The students should know thermal and work producing thermodynamic cycles and their practical applications in power plants based on steam turbines, gas turbines and reciprocating engines, combined cycle, cogeneration, heat pumps and refrigeration plants. Capability to deal with engineering problems well-structured and coherent in order to be able to infer, through them, the behavior of real systems. The students should be able to write a report according to universally accepted and used rules and with the resource of computer software.
- Syllabus
INTRODUCTION: Definition of energy. Energy conversion. Renewable and non-renewable energy sources. The process of combustion and fuels. 1st and 2nd Principles of Thermodynamics.
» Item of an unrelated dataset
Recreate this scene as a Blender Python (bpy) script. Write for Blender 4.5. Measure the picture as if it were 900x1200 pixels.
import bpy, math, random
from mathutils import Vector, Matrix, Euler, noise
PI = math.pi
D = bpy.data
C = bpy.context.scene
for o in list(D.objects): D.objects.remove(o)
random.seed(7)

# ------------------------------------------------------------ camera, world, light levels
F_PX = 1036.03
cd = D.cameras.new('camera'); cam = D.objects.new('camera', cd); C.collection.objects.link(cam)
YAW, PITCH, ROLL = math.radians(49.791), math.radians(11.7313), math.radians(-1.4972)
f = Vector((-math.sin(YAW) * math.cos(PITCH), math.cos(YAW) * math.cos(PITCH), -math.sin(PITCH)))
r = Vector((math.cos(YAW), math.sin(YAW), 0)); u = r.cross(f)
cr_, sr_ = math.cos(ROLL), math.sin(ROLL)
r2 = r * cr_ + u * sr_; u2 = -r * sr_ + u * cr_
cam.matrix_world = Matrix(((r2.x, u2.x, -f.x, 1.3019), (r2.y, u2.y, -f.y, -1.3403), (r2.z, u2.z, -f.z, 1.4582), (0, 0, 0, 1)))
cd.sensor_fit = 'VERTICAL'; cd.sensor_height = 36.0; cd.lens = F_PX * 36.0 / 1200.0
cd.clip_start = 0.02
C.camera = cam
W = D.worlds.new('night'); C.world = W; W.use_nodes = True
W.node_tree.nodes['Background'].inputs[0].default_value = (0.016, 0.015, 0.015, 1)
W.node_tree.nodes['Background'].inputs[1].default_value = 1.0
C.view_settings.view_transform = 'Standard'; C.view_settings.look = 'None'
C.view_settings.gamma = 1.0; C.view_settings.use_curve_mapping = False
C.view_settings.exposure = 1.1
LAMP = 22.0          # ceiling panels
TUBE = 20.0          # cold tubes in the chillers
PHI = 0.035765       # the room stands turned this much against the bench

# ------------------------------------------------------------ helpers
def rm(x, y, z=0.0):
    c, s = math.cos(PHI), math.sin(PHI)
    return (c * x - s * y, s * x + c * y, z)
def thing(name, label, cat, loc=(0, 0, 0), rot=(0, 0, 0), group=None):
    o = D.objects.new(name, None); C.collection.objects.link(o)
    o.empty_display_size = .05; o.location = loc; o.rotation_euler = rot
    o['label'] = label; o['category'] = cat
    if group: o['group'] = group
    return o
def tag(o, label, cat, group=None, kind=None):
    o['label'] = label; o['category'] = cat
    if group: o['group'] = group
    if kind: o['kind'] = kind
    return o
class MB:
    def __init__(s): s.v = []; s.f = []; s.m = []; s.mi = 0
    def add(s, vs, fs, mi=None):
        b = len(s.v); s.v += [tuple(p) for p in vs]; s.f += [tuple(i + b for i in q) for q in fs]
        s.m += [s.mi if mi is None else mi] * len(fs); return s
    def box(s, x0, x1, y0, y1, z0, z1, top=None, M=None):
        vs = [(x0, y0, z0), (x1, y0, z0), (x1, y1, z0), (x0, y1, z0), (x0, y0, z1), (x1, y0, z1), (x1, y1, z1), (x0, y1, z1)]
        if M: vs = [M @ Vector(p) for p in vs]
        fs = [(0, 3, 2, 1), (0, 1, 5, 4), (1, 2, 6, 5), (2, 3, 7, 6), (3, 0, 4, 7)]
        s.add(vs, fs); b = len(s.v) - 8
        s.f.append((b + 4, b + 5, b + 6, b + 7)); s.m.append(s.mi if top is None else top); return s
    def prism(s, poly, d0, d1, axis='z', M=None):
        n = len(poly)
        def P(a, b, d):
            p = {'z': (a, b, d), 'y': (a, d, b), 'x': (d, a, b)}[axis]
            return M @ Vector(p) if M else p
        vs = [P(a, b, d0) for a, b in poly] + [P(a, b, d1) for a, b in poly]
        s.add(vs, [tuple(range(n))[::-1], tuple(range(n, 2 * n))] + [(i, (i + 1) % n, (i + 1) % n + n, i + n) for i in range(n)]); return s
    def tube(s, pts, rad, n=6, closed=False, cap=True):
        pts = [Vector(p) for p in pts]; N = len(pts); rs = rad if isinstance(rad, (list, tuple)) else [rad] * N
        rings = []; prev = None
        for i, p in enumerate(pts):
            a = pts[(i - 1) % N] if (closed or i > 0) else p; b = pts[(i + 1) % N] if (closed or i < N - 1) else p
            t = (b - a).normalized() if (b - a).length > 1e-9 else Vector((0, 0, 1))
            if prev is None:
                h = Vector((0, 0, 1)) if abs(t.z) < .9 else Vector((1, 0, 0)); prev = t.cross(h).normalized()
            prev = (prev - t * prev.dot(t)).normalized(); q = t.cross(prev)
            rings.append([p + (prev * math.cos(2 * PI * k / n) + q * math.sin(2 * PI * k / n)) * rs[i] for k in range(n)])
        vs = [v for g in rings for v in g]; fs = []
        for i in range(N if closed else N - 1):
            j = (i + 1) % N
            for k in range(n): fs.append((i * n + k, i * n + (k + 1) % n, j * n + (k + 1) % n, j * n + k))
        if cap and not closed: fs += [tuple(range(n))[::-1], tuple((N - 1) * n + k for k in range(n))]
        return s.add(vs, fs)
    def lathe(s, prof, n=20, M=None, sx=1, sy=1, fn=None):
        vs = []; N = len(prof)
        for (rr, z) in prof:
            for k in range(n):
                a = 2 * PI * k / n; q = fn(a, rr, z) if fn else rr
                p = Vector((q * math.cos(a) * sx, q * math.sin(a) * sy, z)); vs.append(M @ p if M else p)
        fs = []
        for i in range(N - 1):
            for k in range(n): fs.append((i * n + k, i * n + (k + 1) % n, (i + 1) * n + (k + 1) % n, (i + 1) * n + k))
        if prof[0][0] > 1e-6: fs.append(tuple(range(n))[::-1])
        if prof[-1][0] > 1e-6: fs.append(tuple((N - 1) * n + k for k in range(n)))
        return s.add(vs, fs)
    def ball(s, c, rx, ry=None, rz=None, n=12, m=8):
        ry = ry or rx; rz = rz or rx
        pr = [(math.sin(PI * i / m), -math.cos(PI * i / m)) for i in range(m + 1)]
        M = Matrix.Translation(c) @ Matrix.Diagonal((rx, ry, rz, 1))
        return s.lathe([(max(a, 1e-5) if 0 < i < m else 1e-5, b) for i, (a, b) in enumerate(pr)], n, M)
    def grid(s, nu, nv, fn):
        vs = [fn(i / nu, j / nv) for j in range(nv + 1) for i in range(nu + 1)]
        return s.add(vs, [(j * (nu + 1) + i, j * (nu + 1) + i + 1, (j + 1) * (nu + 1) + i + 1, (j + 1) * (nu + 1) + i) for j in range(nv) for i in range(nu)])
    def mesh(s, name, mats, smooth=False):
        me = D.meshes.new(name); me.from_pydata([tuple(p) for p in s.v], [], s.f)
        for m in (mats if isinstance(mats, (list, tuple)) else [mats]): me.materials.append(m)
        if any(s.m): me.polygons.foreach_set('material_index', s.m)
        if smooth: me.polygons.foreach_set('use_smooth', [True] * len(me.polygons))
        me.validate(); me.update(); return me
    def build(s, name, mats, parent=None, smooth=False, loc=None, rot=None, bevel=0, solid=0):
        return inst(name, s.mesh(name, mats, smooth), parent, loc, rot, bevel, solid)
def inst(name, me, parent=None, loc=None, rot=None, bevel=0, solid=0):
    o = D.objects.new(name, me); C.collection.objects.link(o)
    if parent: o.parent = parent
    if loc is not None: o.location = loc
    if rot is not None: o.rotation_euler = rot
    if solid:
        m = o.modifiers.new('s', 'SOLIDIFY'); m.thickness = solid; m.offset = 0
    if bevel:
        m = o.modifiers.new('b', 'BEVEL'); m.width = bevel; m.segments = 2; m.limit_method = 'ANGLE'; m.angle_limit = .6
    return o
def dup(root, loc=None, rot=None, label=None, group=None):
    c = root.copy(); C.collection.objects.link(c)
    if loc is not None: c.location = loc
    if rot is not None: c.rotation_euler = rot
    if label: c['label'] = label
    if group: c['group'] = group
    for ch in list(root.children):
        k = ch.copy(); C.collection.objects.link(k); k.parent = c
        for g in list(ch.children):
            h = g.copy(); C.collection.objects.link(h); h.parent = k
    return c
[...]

Definition of exergy. Energy and exergy analysis. Load Diagrams: Sankey and Grassman. WORK PRODUCING
THERMODYNAMIC CYCLES AND THEIR APPLICATIONS: Rankine - steam turbine plants based on simple Cycle, with reheating and with regenerative heating (closed and open heaters). Joule (Brayton) - gas turbines plants in open and closed circuits. Combined cycles and combined heat and power production (Cogeneration). Otto and Diesel - reciprocating engines.
THERMAL PRODUCING THERMODYNAMIC CYCLES AND THEIR APPLICATIONS: Vapour-compression and absorption refrigeration Cycles – heat pumps and refrigeration plants. Coefficients of performance. The desired thermodynamic properties for the refrigerant fluid.
- Demonstration of the syllabus coherence with curricular unit’s objectives
With the themes explained in the introduction the thermodynamic concepts to be developed on the main core of the study for several cycles are introduced, and later applied to real energy-producing plants. At the end of this course, the students will not only be able to solve typical text book problems involving thermodynamic cycles, but also problems involving real thermodynamic cycles of existing thermal power plants, having a first contact with the reality of a power plant.
This course intends to give continuity to the matters exposed in the course Thermodynamics of the previous semester, developing exergy analysis as a complement to traditional energy analysis.
- Teaching methodologies (including evaluation)
The course is organized in theoretical, theoretical/practical, laboratory classes and field trips. In the theoretical and theoretical/practical classes the topics covered in the course will be explained and discussed and applied problems are solved. In laboratory practice sessions, students work with computer programs simulating facilities functioning. In the study visits they will get acquainted with real plants.
The evaluation of the course is conducted through an exam and a practical component, pedagogically fundamental, based on the resolution (individual or group) of the problems proposed in the classes, and in the presentations developed within the scope of the case study, complemented by an individual final discussion.
Final Assessment: 50% Exam + 50% practical works.
- Demonstration of the teaching methodologies coherence with the curricular unit’s objectives
The teaching of the theoretical-practical classes consists on the explanation and discussion of the topics covered in the syllabus and on the resolution of applied problems. Audiovisual techniques and appropriate software are used as a support to the presentation and visualization of the examples given.
The learning begins with the interest stimulated on students about the topics discussed in the classroom. It would be accomplished via practical works (research or laboratory) realized by the students organized in small groups (3/4 persons). The work reports will be later discussed and an exam, which is individual, evaluates the acquisition of theoretical and practical skills of the matters taught.
The teaching/learning process is complemented in the Moodle platform where relevant information is made available by the teacher and can be accessed by the students.
- Main Bibliography
- Çengel, Y. A. e Boles, M. A. Termodinâmica. McGraw-Hill.
- Haywood, R. W. Analysis of Engineering Cycles. Pergamon Press.
- Kotas, T. J. "The Exergy Method of Thermal Plant Analysis" – Butterworths
- Moran, M. J. and Shapiro, H. N.. Fundamentals of Engineering Thermodynamics. John Wiley & Sons Publishers.
- Oliveira, P. P. Fundamentos de Termodinâmica Aplicada. LIDEL.